A disaster declaration from the White House would free federal funds to cover those costs.
The request came as a consumer watchdog group said pipeline owner Pacific Gas & Electric had planned in 2009 to replace a section of its gas pipeline just a couple of miles from the section that exploded, but never spent the $5 million in rate increases to do the work.
TURN [The Utility Reform Network] also said the utility asked for another $5 million for the same project in 2009 -- the year it should have completed the work it hasn't even started -- saying it wouldn't be completed until 2013.
"The money was spent on what they call higher priority work," said TURN senior attorney Mike Florio.
"You can't track the dollars one by one, but we do know they spent $62 million more on management incentive business than they had forecast in 2009," he said. "They spent $60 million on going back and re-doing gas leak surveys that they had botched elsewhere on their system."
PG&E responded that it "is committed to performing the work necessary to assure the safety of its gas transmission system."
The utility said it had identified the line section as a "high priority project" in the earlier transmission rate filing, but "rescheduled the project" after an updated assessment in 2009. But the company did not explain why it needed an additional $5 million and three years to complete repairs on a section it said, in its most recent rate filing, was in the top 100 risks for failure.
"Coupled with the consequences of failure of this section of pipeline, the likelihood of a failure makes the risk of a failure at this location unacceptably high," the company said in that filing.
TURN officials think they know where some of the money went -- in 2009, the year PG&E didn't spend $5 million on fixing the pipeline, the company did spend $5 million on bonuses for six top executives.
"The company's priorities appear to be skewed," TURN executive director Mark Toney said.
The line that exploded in San Bruno was laid down in 1948, as was the section PG&E was supposed to replace. In the first filing, the utility noted that the "vintage 30-inch pipeline" runs through "several High Consequence Areas." In the second, it said the pipeline was "located in a heavily urbanized area."
Four people were killed in the September 9 explosion and fire in the San Francisco suburb, and three are still missing. The blast blew in the doors of a grocery store a quarter-mile (400 meters) away, and the explosion and resulting fire injured 52 people and destroyed 37 homes. The explosion blew a 28-foot section of the pipeline 100 feet in the air.
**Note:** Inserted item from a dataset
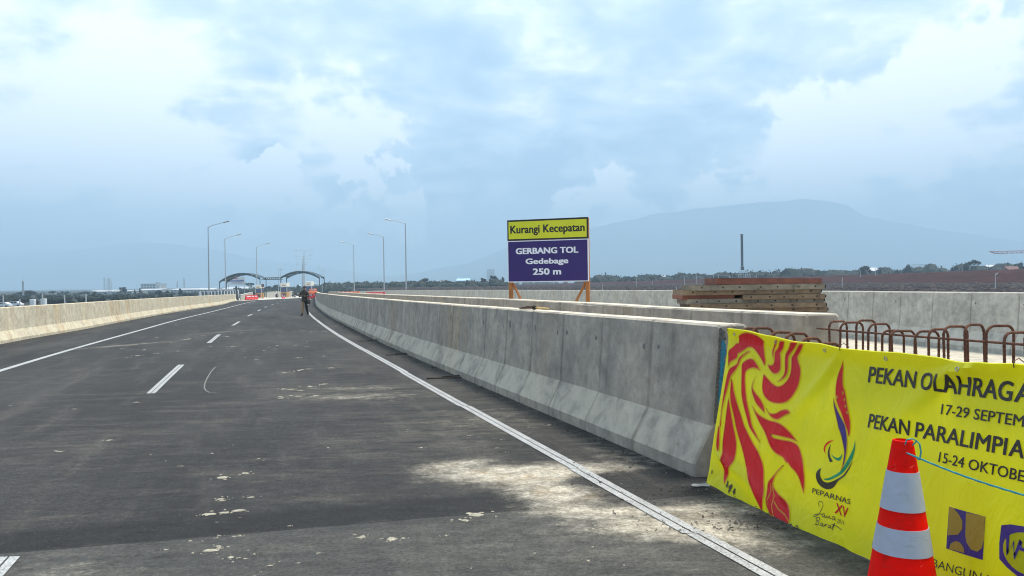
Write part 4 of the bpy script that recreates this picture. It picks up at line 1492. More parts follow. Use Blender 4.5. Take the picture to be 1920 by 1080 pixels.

In the filing documents provided by TURN, the section of pipe to be replaced is identified as in the top 100 for highest risks of failure. Since exact locations of pipelines are generally kept secret because of terrorism threats, residents may not even know they live near one until it's too late.
"If they fixed that section that they said wanted to fix maybe they would have found something that led them to look a mile or two south of there," Florio said. "We don't know that. We do know that the project was slated for 2009. It didn't get done. Now they're proposing to do it again in 2013."
The California Public Utilities Commission has not made a decision on this latest increase request.
PG&E has agreed to set up a $100 million fund to help rebuild parts of San Bruno.